Gustavo Dudamel didn’t dedicate his silken performance of Schubert’s elegant Fifth Symphony on Thursday night to Deborah Borda. But the touchingly tender slow movement spoke for itself.

After opening his program with the symphony, having reached the two-thirds point in his current Schubert symphony cycle, Dudamel returned to the Walt Disney Concert Hall stage with a microphone in hand, accompanied by Borda, his departing Los Angeles Philharmonic boss, and by the orchestra’s board chairman, Jay Rasulo.

“It has been an amazing journey,” Dudamel said in his farewell speech to Borda, who leaves her post as president and chief executive here to head (and, the orchestra world hopes, save) the troubled New York Philharmonic after her historic 17-year tenure with the L.A. Phil.

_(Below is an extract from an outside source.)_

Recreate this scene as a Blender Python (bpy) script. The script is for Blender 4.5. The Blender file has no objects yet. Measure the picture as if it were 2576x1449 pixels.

In explaining that journey “from being my stalker to becoming my lover,” Dudamel said: “Even if I have been hard sometimes, I love you.”

It was the orchestra’s brief, formal tribute to Borda, who oversaw the completion of Disney Hall and its celebrated opening, who empowered then-Music Director Esa-Pekka Salonen to realize such grand visions for the hall as the Peter Sellars and Bill Viola multimedia “Tristan Project,” who followed Dudamel around the world in her effort to hire him to succeed Salonen, who created Youth Orchestra L.A. (YOLA) and who turned a financially struggling orchestra into a the most prosperous and adventurous major ensemble in the world. “I hope no one is recording this,” Dudamel said (fat chance), but thanks to Borda, “we have become the envy of the world.”